Şimdi geriye dönüp baktığımda, ligin ilk yarısında 38 puan toplayan Beşiktaş’ın ikinci yarıda oynanan 15 maçta güç halle ancak 28 puan kazanabildiğini görüyorum. Rakipleri ivmelenip (Galatasaray 35/Fenerbahçe 31) Şampiyonlar Ligi biletlerini kestirirken Beşiktaş lig üçüncülüğüne demir atmış, son üç maçta kaybettiği 7 puanla hayal kırıklığı yaratmış durumda.

Seni özleyeceğiz

UEFA Avrupa Ligi’nde çeyrek finale kadar yükselip Club Brugge karşısında yaşattığı büyük hayal kırıklığından sonra futbolcularıyla birlikte ligde gösterdiği performans Bilic adına gerçekten yürek yakıcı.

Haberin Devamı

12 gün önce ligde liderlikle gururlanan Beşiktaşlılar, arada koşulan sıkıştırılmış “tırmanma etabı”nda 7 puan kaybettiler. Galatasaray’la oynanacak derbinin de anlamı havaya uçtu.
Slaven Bilic’in hayatını zenginleştiren, değerli kılan hukuk ve müzik alanındaki derinliğine karşılık “Keşke işini - antrenörlüğü - de iyi yapsaydı” diyenler var... Sert bir değerlendirme. Ama çok da haksız sayılmazlar.

Bilic derbileri kazanamadı. Beşiktaş’a liderlik heyecanını aşıladı, şampiyonluk sevincini sunamadı. Elindeki futbolculardan yüzde yüz verim aldığı da söylenemez. Bazılarını kazanırken çoğunu kaybetti.

Özetle Bilic’le vedalaşma zamanı geldi. Teşekkürler, yolun açık olsun Bilic... Güzel adamdın... Seni sevdik, özleyeceğiz. Başka takımlardaki başarını gözleyeceğiz!

Yeni hoca ve transfer

Beşiktaş’la Bilic, beklendiği gibi vedalaşırsa, Beşiktaş için en önemli sorun yeni teknik direktörün belirlenmesi olacak. Bildiğim kadarıyla Başkan Orman, sezon içinde Mircea Lucescu ile iki kez görüşmüş... Bu seçeneğe itiraz etmem. Lucescu hem deneyimli, hem de Beşiktaş’ı, rakiplerini ve Türkiye’yi iyi tanıyor. Antrenörlük kariyerinin en olgun döneminde Beşiktaş ondan yararlanabilir.

Haberin Devamı

Ama başka yabancılara yönelmek Beşiktaş’a yol ve zaman kaybettirecek rizikolu bir arayış olur.
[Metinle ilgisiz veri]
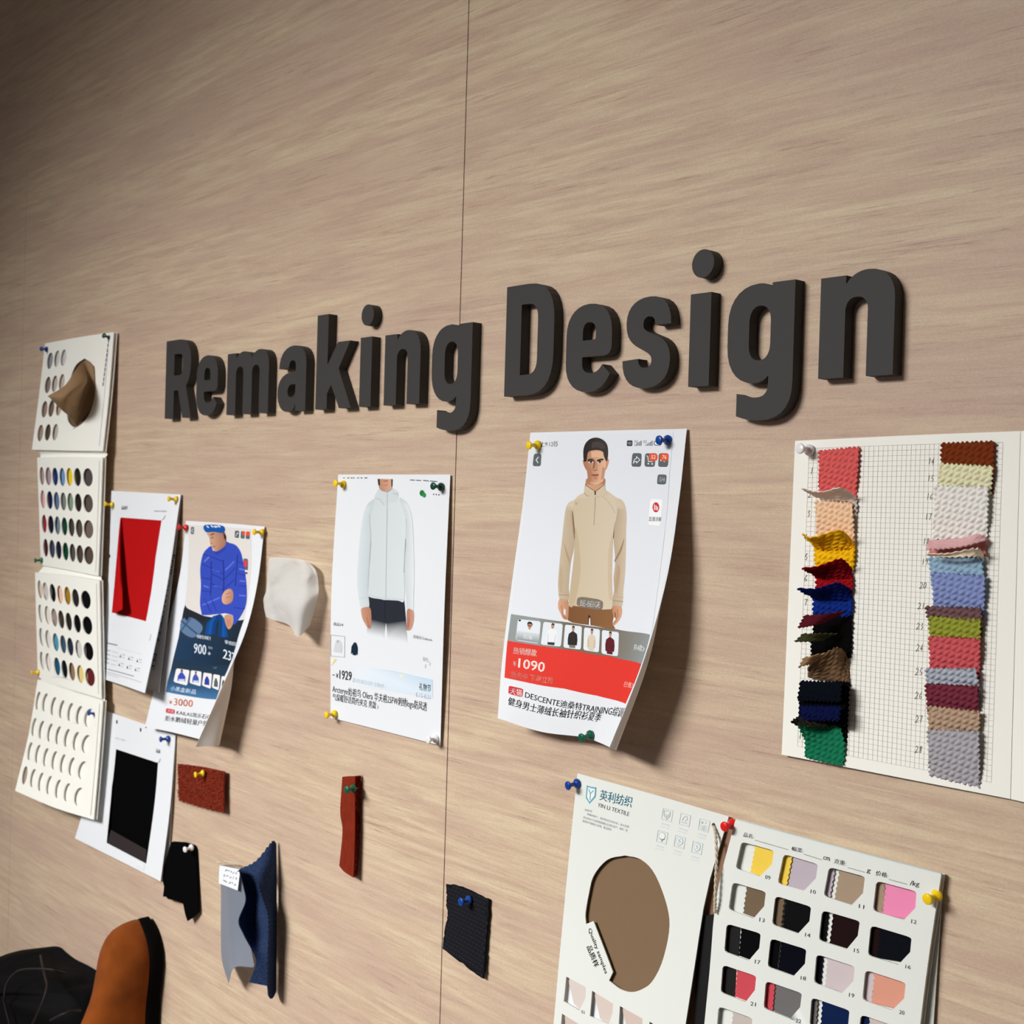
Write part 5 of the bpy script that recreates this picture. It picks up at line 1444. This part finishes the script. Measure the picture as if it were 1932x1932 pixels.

Türkiye’yi ve Süper Lig’i tanımayan bir hocanın başarı şansı kısıtlı. Beşiktaşlı bazı yöneticilerin Mustafa Denizli, Ertuğrul Sağlam ve Şenol Güneş alternatiflerini de tartıştığını duyuyorum. Bence en gerçekçi arayışlar buradadır.

Öte yandan transfer de Beşiktaş için en sıkıntılı işlerden biri. UEFA ile yapılan anlaşmaya göre oyuncu satmadan yenisini almak mümkün değil. İzleme komitesi ile menajer tavsiyeleri de yöneticileri yanılgıya düşürebilir. Sivok, Atiba gibi oyuncuları kadroda tutmak, genç ekibin bütünlüğünü bozmadan iyi bir hazırlık planlaması yapmak gerek.

Finalde ilk Türk takımı

Berlin’deki Barcelona-Juventus Şampiyonlar Ligi finalinde Cüneyt Çakır düdük çalacak. Bahattin Duran, Tarık Ongun yardımcılıklarını, Hüseyin Göçek ve Barış Şimşek 5. ve 6. hakemlik görevlerini üstlenecekler. Maçın dördüncü hakemi İsveçli Jonas Eriksson... Bu gurur finalinin yanisi şu: Şampiyonlar Ligi finaline (tek yabancıyla) çıkan ilk Türk takımı hakemlerimiz oldu. Bu yıl ligimizde hatalarıyla başımızı döndüren Türk hakemlerinin, uluslararası arenada başımızı dik tuttuğunu da unutmayalım. Bu arada... Serdar Çakır’ı da kutlayalım. Keşke her baba böylesine kendini aşan güzel evlatlar yetiştirse. Ne mutlu sana!

KINAMA

Feribotta Emre Belözoğlu’na küfür ve hakaret edenleri, hır çıkaranları en yalın biçimde kınıyorum. Önüne ardına mazeret katmadan, çamura yatmadan!